Terdapat berbagai metode yang dapat digunakan untuk memprediksi masalah keuangan dan potensi kebangkrutan suatu perusahaan. Dalam penelitian ini, digunakan beberapa metode konvensional, antara lain metode Altman yang dikenal dengan Z-Score, metode Springate yang disebut dengan S-Score, metode Zmijewski yang dikenal dengan X-Score, metode Grover yang disebut dengan G-Score, serta metode Taffler yang dikenal dengan T-Score. Metode-metode tersebut dirancang untuk mengukur kemungkinan terjadinya kesulitan keuangan pada perusahaan.
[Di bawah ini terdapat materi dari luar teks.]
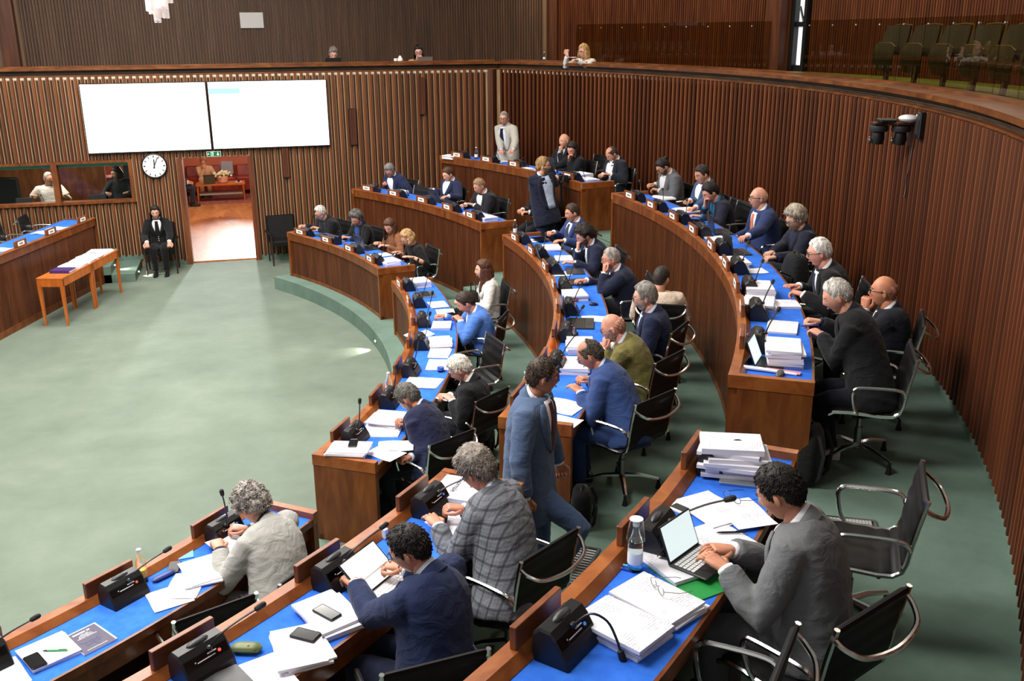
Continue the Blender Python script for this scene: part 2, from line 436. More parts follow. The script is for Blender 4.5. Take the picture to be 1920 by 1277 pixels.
# ================================================================== gallery rail
PROF = [('under_trim', -.02, .14, 3.545, 3.566, 'railwood'), ('groove_strip', .035, .14, 3.566, 3.585, 'fascia'), ('groove_strip', .02, .14, 3.588, 3.606, 'fascia'),
        ('groove_strip', .035, .14, 3.609, 3.627, 'fascia'), ('groove_strip', .02, .14, 3.630, 3.650, 'fascia'), ('nose', -.075, .26, 3.652, 3.700, 'railwood'), ('back_ridge', .20, .34, 3.700, 3.722, 'railwood')]
rail = bpy.data.objects.new('trim_3', None); COL.objects.link(rail); rail['kind'] = 'structure'
b = MB(); b.arc(RW+.06, RW+.13, ZS, 3.65, -45, 30.6); b.build('core', M['backing2'], rail)
for nm, d0, d1, z0, z1, mm in PROF:
    b = MB(); b.arc(RW+d0, RW+d1, z0, z1, -45, 30.9, seg=80); b.build(nm, M[mm], rail)
rail = bpy.data.objects.new('trim_4', None); COL.objects.link(rail); rail['kind'] = 'structure'
b = MB(); b.box((8, .1, 3.6), (11.4, .07, .1)); b.build('core', M['backing2'], rail)
for nm, d0, d1, z0, z1, mm in PROF:
    b = MB(); b.box(((2.5+13.7)/2, (d0+d1)/2, (z0+z1)/2), (11.2, d1-d0, z1-z0)); b.build(nm, M[mm], rail)
# ================================================================== gallery floor and upper walls
b = MB(); b.arc(RW+.14, 16.6, 3.40, 3.58, -45, 13, seg=50); struct('floor', b, ramp_mat('gallery_carpet', ['56682f', '65783a', '728545'], 3, rough=.95, spec=.1))
b = MB(); b.poly([(2.5, .16), (13.6, .16), (15.6, 2.2), (2.5, 2.2)], 2.95, 3.13); b.arc(RW+.14, 16.6, 2.95, 3.13, 13, 34, seg=20); struct('floor', b, M['riser'])
def joined_battens(parent, places, h, mat):
    b = MB(); w, d = .042, .03
    for q, rz in places:
        c, s = math.cos(rz), math.sin(rz)
        b.loft([[V((q[0]+x*c-y*s, q[1]+x*s+y*c, z)) for x, y in ((-w/2, 0), (-w*.32, d), (w*.32, d), (w/2, 0))] for z in (q[2], q[2]+h)])
    o = b.build('battens', mat, parent); o['kind'] = 'stuff'; return o
UY = 2.0
b = MB(); b.box((9.0, UY+.1, 4.9), (13.2, .2, 3.8)); wu = struct('wall_upper', b, M['backup'])
joined_battens(wu, [(V((4.75+i*.0575, UY, 3.0)), PI) for i in range(int(10.55/.0575))], 3.8, M['slatup'])
b = MB(); b.box((4.52, UY-.1, 4.9), (.3, .24, 3.8)); struct('trim_5', b, M['slat'])
b = MB(); b.box((15.42, UY-.08, 4.9), (.18, .2, 3.8)); struct('trim_6', b, M['slat'])
RU = 16.5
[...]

Penelitian ini bertujuan untuk mengevaluasi tingkat akurasi dari masing-masing model prediksi kegagalan keuangan ketika diterapkan pada perusahaan manufaktur dan ritel. Sampel penelitian terdiri dari 10 perusahaan yang terdaftar di Bursa Efek Indonesia (BEI) selama periode 2020 hingga 2023, yang mencakup 6 perusahaan manufaktur dan 4 perusahaan ritel. Data yang digunakan merupakan data sekunder yang diperoleh dari laporan keuangan tahunan perusahaan-perusahaan tersebut.
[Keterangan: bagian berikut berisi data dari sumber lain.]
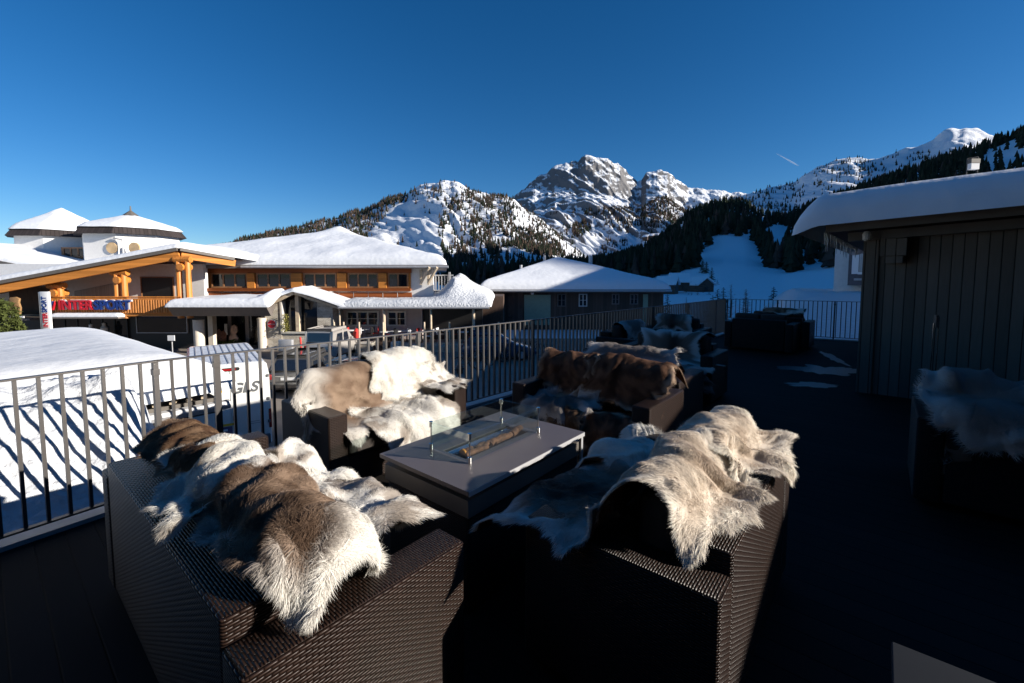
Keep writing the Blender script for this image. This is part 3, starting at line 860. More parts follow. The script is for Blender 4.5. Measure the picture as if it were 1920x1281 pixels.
# ---- wing with the log balcony (left)
YF = 27.5
apex = W(337, 478, YF); lf = W(-60, 552.5, YF - 1.2)
d = (apex - lf)
fb = MB(); fb.bar(lf, apex, .22, .52); bw(fb, 'fascia_beam', MT['orange'])
rt = W(441, 494, 29.5)
fb = MB(); fb.bar(apex + Vector((0.05, .05, -.02)), rt, .2, .40); bw(fb, 'fascia_beam', MT['orange'])
tr = MB(); up = Vector((0, -.10, .33)); tr.bar(lf + up, apex + up, .34, .20); tr.bar(apex + up + Vector((.1, 0, 0)), rt + up * .85, .3, .18); bw(tr, 'roof_edge', MT['fascia'])
# wing roof snow: two slopes falling away from the apex line (apex runs back)
def wing(X, Y):
    zl = lf.z + (apex.z - lf.z) * np.clip((X - lf.x) / (apex.x - lf.x), -1, 1)
    zr = apex.z + (rt.z - apex.z) * (X - apex.x) / (rt.x - apex.x)
    z = np.where(X < apex.x, zl, zr)
    return z + .42 - 0.012 * (Y - YF)
def yfront(X): return np.where(X < apex.x, lf.y + (apex.y - lf.y) * (X - lf.x) / (apex.x - lf.x), apex.y + (rt.y - apex.y) * (X - apex.x) / (rt.x - apex.x))
nx, ny = 90, 40
a = np.linspace(lf.x - 4, rt.x + 1.0, nx); b = np.concatenate([[0, .003], np.linspace(.012, 1, ny - 2)])
X = np.repeat(a[None], ny, 0); Y = yfront(X) - .1 + b[:, None] * 14
e = np.clip((Y - yfront(X) + .1) / .45, 0, 1)
Zs = wing(X, Y) + (.34 + .14 * fbm(X / 2.2, Y / 2.2, 4, 14)) * np.sqrt(1 - (1 - e) ** 2)
under(grid_mesh('snow_cover', X, Y, Zs, MT['snow'], True))
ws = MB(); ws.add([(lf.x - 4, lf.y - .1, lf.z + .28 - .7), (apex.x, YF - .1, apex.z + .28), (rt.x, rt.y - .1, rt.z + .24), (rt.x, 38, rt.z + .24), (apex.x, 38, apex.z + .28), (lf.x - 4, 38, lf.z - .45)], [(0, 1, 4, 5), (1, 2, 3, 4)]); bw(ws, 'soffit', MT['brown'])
# back wall of the balcony, white with dark windows and a curtain
YB = 30.0
bw(MB().box(W(-60, 560, YB).x, W(384, 560, YB).x, YB, YB + .4, W(200, 596, YB).z, W(300, 495, YB).z), 'wall', MT['white'])
w_ = win(None, (W(265, 540, YB).x + W(327, 540, YB).x) / 2, (W(300, 519, YB).z + W(300, 560, YB).z) / 2, YB - .02, W(327, 540, YB).x - W(265, 540, YB).x, W(300, 519, YB).z - W(300, 560, YB).z, 1, .06, MT['frame'], MT['dark']); under(w_)
x0, x1 = W(140, 540, YB).x, W(217, 540, YB).x
bw(MB().add([(x0, YB - .05, W(140, 566, YB).z), (x1, YB - .05, W(140, 566, YB).z), (x1, YB - .05, W(217, 531, YB).z), (x0, YB - .05, W(140, 546, YB).z)], [(0, 1, 2, 3)]), 'gable_window', MT['curtain'])
bw(MB().box(W(20, 560, YB).x, W(118, 560, YB).x, YB - .08, YB - .02, W(60, 590, YB).z, W(60, 538, YB).z), 'timber_wall', MT['brown'])
# balcony floor, log railing, log posts
zf = W(200, 586, YF).z
bw(MB().box(W(95, 580, YF).x, W(345, 580, YF).x, YF - .2, YB, zf - .22, zf), 'balcony_floor', MT['orange'])
lg = MB(); x0, x1 = W(95, 570, YF).x, W(345, 570, YF).x; zt = W(200, 562, YF).z
n = 52
for k in range(n):
    x = x0 + (x1 - x0) * (k + .5) / n; lg.tube([(x, YF - .22, zf), (x, YF - .22, zt)], .085, 7)
bw(lg, 'log_railing', MT['orange2'], smooth=True)
bw(MB().tube([(x0, YF - .22, W(200, 557, YF).z), (x1, YF - .22, W(200, 557, YF).z)], .045, 7).tube([(x0, YF - .22, zt + .02), (x1, YF - .22, zt + .02)], .07, 7), 'handrail', MT['orange2'])
for a, b in ((103, 116), (222, 236), (339, 356)):
    top = lf.lerp(apex, (W((a + b) / 2, 500, YF).x - lf.x) / d.x).z - .2
    for px in (a, b):
        p = W(px, 560, YF); bw(MB().tube([(p.x, YF - .05, zf - .35), (p.x, YF - .05, top)], [.19, .165], 10), 'log_post', MT['orange2'], smooth=True)
    p = W((a + b) / 2, 560, YF); bw(MB().tube([(p.x - .5, YF - .05, top - .15), (p.x + .5, YF - .05, top - .15)], .2, 9).tube([(p.x, YF - .35, top - .62), (p.x, YF + .5, top - .62)], .22, 9), 'log_corbel', MT['orange2'], smooth=True)
# shop front below
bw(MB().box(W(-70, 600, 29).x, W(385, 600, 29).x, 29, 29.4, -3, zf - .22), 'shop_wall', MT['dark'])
sp = win(None, (W(256, 600, 28.95).x + W(352, 600, 28.95).x) / 2, (W(300, 593, 28.9).z + W(300, 624, 28.9).z) / 2, 28.93, W(352, 600, 28.9).x - W(256, 600, 28.9).x, 1.15, 1, .05, MT['grey']); under(sp)
sf = win(None, (W(98, 600, 28.95).x + W(240, 600, 28.95).x) / 2, -1.75, 28.93, W(240, 600, 28.9).x - W(98, 600, 28.9).x, 2.2, 6, .06, MT['black']); under(sf)
# ledge with snow above the shop window
x0, x1 = W(92, 590, 26.9).x, W(224, 590, 26.9).x; zl = W(150, 594.5, 26.9).z
bw(MB().box(x0, x1, 26.8, 28.9, zl - .10, zl), 'shop_ledge', MT['fascia2']); under(snow_cap('snow_cover', x0, x1, 26.8, 28.6, lambda X, Y: zl + 0 * X, .24, .25, None, 40, 14, seed=5))
bw(MB().box(W(20, 600, 28).x, W(72, 600, 28).x, 27.5, 28.9, W(50, 596, 28).z - .12, W(50, 596, 28).z), 'side_ledge', MT['fascia2'])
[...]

Hasil penelitian menunjukkan bahwa pada kelompok perusahaan manufaktur, metode Springate memberikan tingkat prediksi kebangkrutan tertinggi dengan tingkat akurasi sebesar 96%. Sebaliknya, metode Taffler mengindikasikan bahwa 92% perusahaan berada dalam kondisi aman. Sedangkan pada kelompok perusahaan ritel, metode Taffler menunjukkan bahwa seluruh perusahaan (100%) berada dalam zona aman, sementara metode Springate memprediksi bahwa 75% perusahaan mengalami kondisi kebangkrutan.
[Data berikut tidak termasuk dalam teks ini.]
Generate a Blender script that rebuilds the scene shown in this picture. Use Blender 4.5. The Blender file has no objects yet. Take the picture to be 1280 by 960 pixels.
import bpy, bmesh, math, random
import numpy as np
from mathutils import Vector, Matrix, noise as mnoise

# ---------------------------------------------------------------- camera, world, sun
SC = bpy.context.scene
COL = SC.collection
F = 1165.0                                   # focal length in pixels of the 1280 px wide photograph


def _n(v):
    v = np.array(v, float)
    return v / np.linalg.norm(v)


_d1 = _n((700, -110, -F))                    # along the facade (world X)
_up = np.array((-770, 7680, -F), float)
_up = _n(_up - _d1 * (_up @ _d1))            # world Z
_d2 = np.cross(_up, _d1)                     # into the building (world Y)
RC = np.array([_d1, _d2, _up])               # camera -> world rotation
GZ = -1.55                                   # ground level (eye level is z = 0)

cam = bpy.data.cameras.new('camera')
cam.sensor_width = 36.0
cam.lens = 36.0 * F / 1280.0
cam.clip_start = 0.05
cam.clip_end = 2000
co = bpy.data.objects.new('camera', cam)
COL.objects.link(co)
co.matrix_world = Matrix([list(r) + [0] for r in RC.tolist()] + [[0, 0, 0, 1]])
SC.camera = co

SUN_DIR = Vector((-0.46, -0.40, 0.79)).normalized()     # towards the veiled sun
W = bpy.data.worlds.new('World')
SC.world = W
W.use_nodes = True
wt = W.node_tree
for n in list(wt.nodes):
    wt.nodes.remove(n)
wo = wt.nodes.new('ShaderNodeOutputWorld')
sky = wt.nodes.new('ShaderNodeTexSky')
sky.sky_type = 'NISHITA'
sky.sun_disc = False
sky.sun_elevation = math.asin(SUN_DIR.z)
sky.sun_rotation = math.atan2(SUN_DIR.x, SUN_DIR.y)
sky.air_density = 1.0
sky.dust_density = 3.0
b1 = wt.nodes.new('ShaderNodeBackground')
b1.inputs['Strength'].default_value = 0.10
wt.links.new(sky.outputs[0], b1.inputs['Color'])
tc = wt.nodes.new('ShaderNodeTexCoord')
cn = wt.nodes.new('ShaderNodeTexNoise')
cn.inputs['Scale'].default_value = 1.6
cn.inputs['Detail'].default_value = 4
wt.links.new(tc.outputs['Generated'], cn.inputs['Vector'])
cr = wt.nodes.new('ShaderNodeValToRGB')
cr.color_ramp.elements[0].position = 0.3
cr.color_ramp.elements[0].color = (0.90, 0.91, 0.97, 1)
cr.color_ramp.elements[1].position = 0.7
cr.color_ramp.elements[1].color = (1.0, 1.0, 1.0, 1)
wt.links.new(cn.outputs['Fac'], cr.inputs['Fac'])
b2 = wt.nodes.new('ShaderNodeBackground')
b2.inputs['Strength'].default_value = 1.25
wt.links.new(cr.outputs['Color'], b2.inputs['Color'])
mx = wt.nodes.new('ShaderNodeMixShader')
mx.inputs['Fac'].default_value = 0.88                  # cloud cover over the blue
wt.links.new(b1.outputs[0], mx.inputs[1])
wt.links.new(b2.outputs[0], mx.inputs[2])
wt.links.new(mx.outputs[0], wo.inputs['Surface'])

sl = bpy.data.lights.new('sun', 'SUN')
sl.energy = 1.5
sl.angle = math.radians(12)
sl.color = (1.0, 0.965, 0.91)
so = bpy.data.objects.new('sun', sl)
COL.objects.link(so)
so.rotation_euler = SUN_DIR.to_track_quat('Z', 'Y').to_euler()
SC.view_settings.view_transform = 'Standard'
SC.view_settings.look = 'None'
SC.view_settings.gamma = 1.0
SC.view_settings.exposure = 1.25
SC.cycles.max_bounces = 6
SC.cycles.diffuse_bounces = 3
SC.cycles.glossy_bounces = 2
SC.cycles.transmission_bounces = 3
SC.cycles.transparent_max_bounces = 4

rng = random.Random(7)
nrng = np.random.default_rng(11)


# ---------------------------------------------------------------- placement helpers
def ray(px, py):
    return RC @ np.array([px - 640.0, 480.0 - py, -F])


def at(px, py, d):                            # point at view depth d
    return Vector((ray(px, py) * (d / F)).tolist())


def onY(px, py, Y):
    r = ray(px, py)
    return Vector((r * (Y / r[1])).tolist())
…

Selain itu, metode-metode konvensional ini memiliki potensi untuk dikembangkan lebih lanjut menggunakan pendekatan machine learning. Oleh karena itu, dalam penelitian ini penulis juga membangun model prediksi berbasis machine learning, dengan menggunakan metode Zmijewski sebagai acuan ground truth untuk menilai hasil klasifikasi model yang dibangun.